Second is the reconstruction of Proto-Tibeto-Burman produced by Benedict and refined by later scholars. This was largely based on data from literary Tibetan, literary Burmese, Mizo (Lushai), and Jingpho (Kachin), although Matisoff (2003) has used data from a very large number of languages. From the reconstructed forms, reflexes in each of these and many other Tibeto-Burman languages may be derived by the application of regular sound laws. If Chinese had an especially close relationship to Bodic, and therefore to literary Tibetan, any reconstruction that accounted properly for both Tibetan and languages outside of Bodic (such as Mizo and Jingpho) should be able to account for Chinese as well; however, Chinese forms cannot be derived from these reconstructions through regular sound laws – in other words, they claim that Tibeto-Burman has innovations that Sinitic lacks. Thus Sino-Bodic is not supported as a group distinct from Sino-Tibetan in this view. Van Driem disputes the evidence, and notes that other branches of Tibeto-Burman, such as Lepcha, cannot be derived from the proto-Tibeto-Burman reconstructed so far, yet are not excluded from Tibeto-Burman by these scholars.

Sino-Kiranti

Starostin (1996) proposed that both the Kiranti languages and Chinese are divergent form a "core" Tibeto-Burman of at least Bodish, Lolo-Burmese, Tamangic, Jinghpaw, Kuki-Chin and Karen (other families were not analysed) in a hypothesis called Sino-Kiranti. The proposal takes two forms: that Sinitic and Kiranti are themselves a valid node, so that Sino-Tibetan has two primary branches, Sino-Kiranti and Tibeto-Burman, or that the two are not demonstrably close, so that Sino-Tibetan has three primary branches, Sinitic, Kirantic, and (core) Tibeto-Burman. No Sino-Tibetan specialist, however, has accepted Starostin's hypothesis.

External classification

Besides the traditional families of Southeast Asia, a number of possible relationships have been suggested. One of these is the "Sino-Caucasian" hypothesis of Sergei Starostin, which posits the Yeniseian languages and North Caucasian languages form a clade with Sino-Tibetan. The Sino-Caucasian hypothesis has been expanded by others to "Dené-Caucasian", which adds the Na-Dené languages of North America (redundant now that Dené-Yeniseian has been demonstrated), Burushaski, and occasionally Basque.

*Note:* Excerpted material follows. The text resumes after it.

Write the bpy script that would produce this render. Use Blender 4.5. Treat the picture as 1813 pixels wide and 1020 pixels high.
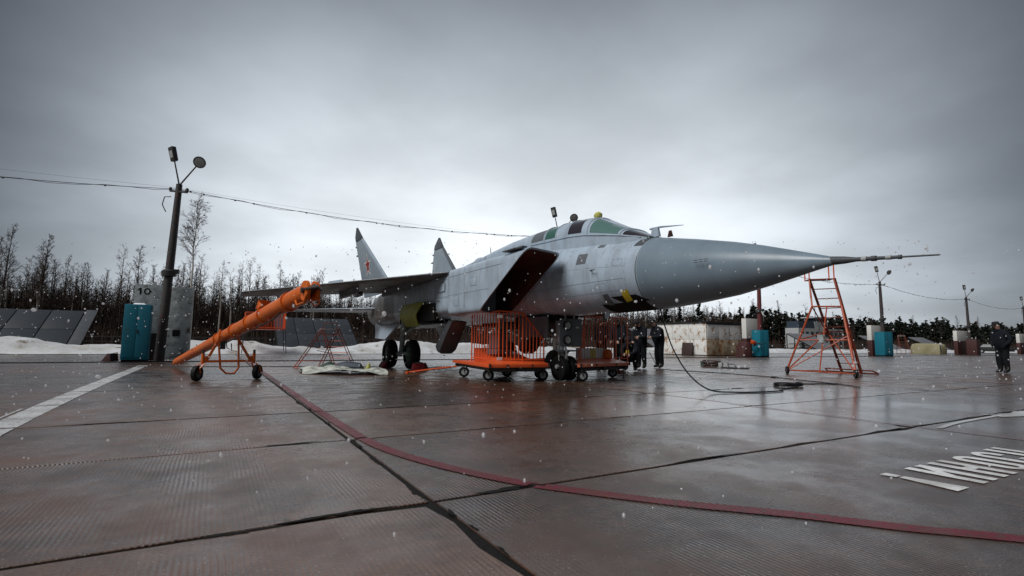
import bpy, bmesh, math, random
from mathutils import Vector, Matrix
from math import sin, cos, pi, radians, sqrt, atan2, exp
import numpy as np
for o in list(bpy.data.objects): bpy.data.objects.remove(o)
S = bpy.context.scene
COL = S.collection
# ------------------------------------------------------------------ camera
H_CAM = 0.9
FPX = 900.45
def _n(v): return Vector(v).normalized()
dirY = _n((380-906.5, -(600-510), -FPX))      # +Y of the world seen in camera axes (x right, y up, z back)
dirX = _n((2466-906.5, -(624-510), -FPX))
dirZ = dirX.cross(dirY).normalized()
dirX = dirY.cross(dirZ).normalized()
Rwc = Matrix((dirX, dirY, dirZ))
cam = bpy.data.cameras.new('camera'); cam_o = bpy.data.objects.new('camera', cam); COL.objects.link(cam_o)
cam_o.matrix_world = Matrix.Translation((0, 0, H_CAM)) @ Rwc.to_4x4()
cam.sensor_width = 36; cam.lens = 36*FPX/1813
cam.clip_start = 0.05; cam.clip_end = 3000
S.camera = cam_o
# ------------------------------------------------------------------ world (overcast sky over a Nishita base)
SUN_EL, SUN_AZ = radians(50), radians(-172)    # azimuth from +X, counter-clockwise
W = bpy.data.worlds.new('World'); S.world = W; W.use_nodes = True
nt = W.node_tree; N = nt.nodes; L = nt.links
bg = N['Background']; bg.inputs['Strength'].default_value = 0.1
sky = N.new('ShaderNodeTexSky'); sky.sky_type = 'NISHITA'; sky.sun_disc = False
sky.sun_elevation = SUN_EL; sky.sun_rotation = pi/2 - SUN_AZ
tc = N.new('ShaderNodeTexCoord')
nrm = N.new('ShaderNodeVectorMath'); nrm.operation = 'NORMALIZE'; L.new(tc.outputs['Generated'], nrm.inputs[0])
def wmath(op, a, b=None):
    n = N.new('ShaderNodeMath'); n.operation = op
    for i, v in enumerate((a, b)):
        if v is None: continue
        if isinstance(v, (int, float)): n.inputs[i].default_value = v
        else: L.new(v, n.inputs[i])
    return n.outputs[0]
def wramp(x, a, b, c, d):
    n = N.new('ShaderNodeMapRange'); n.interpolation_type = 'SMOOTHSTEP'
    L.new(x, n.inputs[0])
    for i, v in enumerate((a, b, c, d)): n.inputs[i+1].default_value = v
    return n.outputs[0]
sep = N.new('ShaderNodeSeparateXYZ'); L.new(nrm.outputs[0], sep.inputs[0])
# the thin part of the cloud deck, low over the aircraft
hn = N.new('ShaderNodeCombineXYZ'); L.new(sep.outputs['X'], hn.inputs[0]); L.new(sep.outputs['Y'], hn.inputs[1])
hn2 = N.new('ShaderNodeVectorMath'); hn2.operation = 'NORMALIZE'; L.new(hn.outputs[0], hn2.inputs[0])
dot = N.new('ShaderNodeVectorMath'); dot.operation = 'DOT_PRODUCT'; L.new(hn2.outputs[0], dot.inputs[0])
dot.inputs[1].default_value = _n((0.50, 0.86, 0))
glow = wmath('MULTIPLY', wramp(dot.outputs['Value'], 0.59, 1.0, 0.0, 1.0), wmath('POWER', wramp(sep.outputs['Z'], 0.20, 0.86, 1.0, 0.0), 1.5))
# project onto a cloud deck plane for the cloud pattern
zc = wmath('ADD', wmath('MAXIMUM', sep.outputs['Z'], 0.0), 0.22)
comb = N.new('ShaderNodeCombineXYZ')
L.new(wmath('DIVIDE', sep.outputs['X'], zc), comb.inputs[0]); L.new(wmath('DIVIDE', sep.outputs['Y'], zc), comb.inputs[1])
ns = N.new('ShaderNodeTexNoise'); L.new(comb.outputs[0], ns.inputs['Vector'])
ns.inputs['Scale'].default_value = 1.15; ns.inputs['Detail'].default_value = 5; ns.inputs['Roughness'].default_value = 0.5
ns2 = N.new('ShaderNodeTexNoise'); L.new(comb.outputs[0], ns2.inputs['Vector'])
ns2.inputs['Scale'].default_value = 0.45; ns2.inputs['Detail'].default_value = 3
cl = wmath('ADD', wramp(ns.outputs['Fac'], 0.32, 0.7, -0.5, 0.5), wramp(ns2.outputs['Fac'], 0.3, 0.7, -0.5, 0.5))
lum = wmath('ADD', 0.50, wmath('MULTIPLY', glow, 4.7))
lum = wmath('MULTIPLY', lum, wmath('ADD', 1.0, wmath('MULTIPLY', cl, 0.30)))
tint = N.new('ShaderNodeMixRGB'); L.new(glow, tint.inputs['Fac'])
tint.inputs['Color1'].default_value = (0.86, 0.97, 1.11, 1); tint.inputs['Color2'].default_value = (0.95, 1.01, 1.06, 1)
vm = N.new('ShaderNodeVectorMath'); vm.operation = 'SCALE'; L.new(tint.outputs[0], vm.inputs[0]); L.new(lum, vm.inputs['Scale'])
mx = N.new('ShaderNodeMixRGB'); mx.inputs['Fac'].default_value = 0.97
L.new(sky.outputs[0], mx.inputs['Color1']); L.new(vm.outputs[0], mx.inputs['Color2'])
L.new(mx.outputs[0], bg.inputs['Color'])
# ------------------------------------------------------------------ sun behind cloud
sl = bpy.data.lights.new('sun', 'SUN'); sl.energy = 1.5; sl.angle = radians(35); sl.color = (1.0, 0.98, 0.955)
so = bpy.data.objects.new('sun', sl); COL.objects.link(so)
sd = Vector((cos(SUN_EL)*cos(SUN_AZ), cos(SUN_EL)*sin(SUN_AZ), sin(SUN_EL)))
so.rotation_euler = sd.to_track_quat('Z', 'Y').to_euler(); so.location = sd*40 + Vector((0, 0, 5))
S.view_settings.view_transform = 'Standard'; S.view_settings.look = 'None'
S.view_settings.exposure = 0.85; S.view_settings.gamma = 1.0; S.view_settings.use_curve_mapping = False
S.render.engine = 'CYCLES'
S.cycles.use_denoising = True
S.cycles.max_bounces = 6; S.cycles.transparent_max_bounces = 12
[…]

Sagart (2005) suggests that Sino-Tibetan is ultimately related to Austro-Tai. The evidence for all of these proposals is extremely tentative, as several of the constituent families (North Caucasian, Austro-Tai) have not been demonstrated to most linguists' satisfaction.

Notes

  1. See, for example, the "Sino-Tibetan" (汉藏语系) entry in the Encyclopedia of China, found in the "languages" (语言文字) volume, 1988, and the "linguistics and philology" (語言文字, Yǔyán-Wénzì) volume of the Encyclopedia of China (1988).
  2. Cf. Beckwith, Christopher I. 1996. "The Morphological Argument for the Existence of Sino-Tibetan." Pan-Asiatic Linguistics: Proceedings of the Fourth International Symposium on Languages and Linguistics, January 8-10, 1996. Vol. III, pp. 812-826. Bangkok: Mahidol University at Salaya.
  3. les travaux de comparatisme n’ont jamais pu mettre en évidence l’existence d’innovations communes à toutes les langues « tibéto-birmanes » (les langues sino-tibétaines à l’exclusion du chinois)
  4. il ne semble plus justifié de traiter le chinois comme le premier embranchement primaire de la famille sino-tibétaine

Peoples

Sino-Tibetan is not an ethnic group, but rather a linguistic family. Therefore it makes little sense to speak of "Sino-Tibetan people" as a group apart from the languages they speak.

The most numerous of the Sino-Tibetan–speaking peoples are the Han Chinese numbering 1300 million people. The Hui (10 million) also speak Chinese, but are ethnically distinct. Numerous Tibeto-Burman peoples are the Burmese (42 million), Yi (Lolo) (7 million), Tibetans (6 million), Karen (5 million), Bhutanese (1.5 million), Manipuris (1.5 million), Naga (1.2 million), Tamang (1.1 million), Chin (1.1 million), Newar (1 million), Bodo (1 million), Kachin (1 million). The Hui people live predominantly in the Ningxia autonomous region of China. The Burmese and Bhutanese peoples mostly live in Myanmar (Burma) and Bhutan. Rakhine, Kachin, Karen, Red Karen, and Chin peoples live in Rakhine, Kachin, Kayin, Kayah, and Chin states of Myanmar. Tibetans live in the Tibet autonomous region, Qinghai, Western Sichuan, Gansu and Northern Yunnan provinces in China and in Ladakh in the Kashmir region of Pakistan and India, while Manipuris, Mizo, Naga, Tripuri, Idu Mishmis, and Garo live in Manipur, Mizoram, Nagaland, Tripura, and Meghalaya states of India. Bodo and Karbi live in Assam (India), while Adi, Nishi, Apa Tani and Galo (Calling themselves sons and descendants of ABOTANI live in Arunachal Pradesh (India).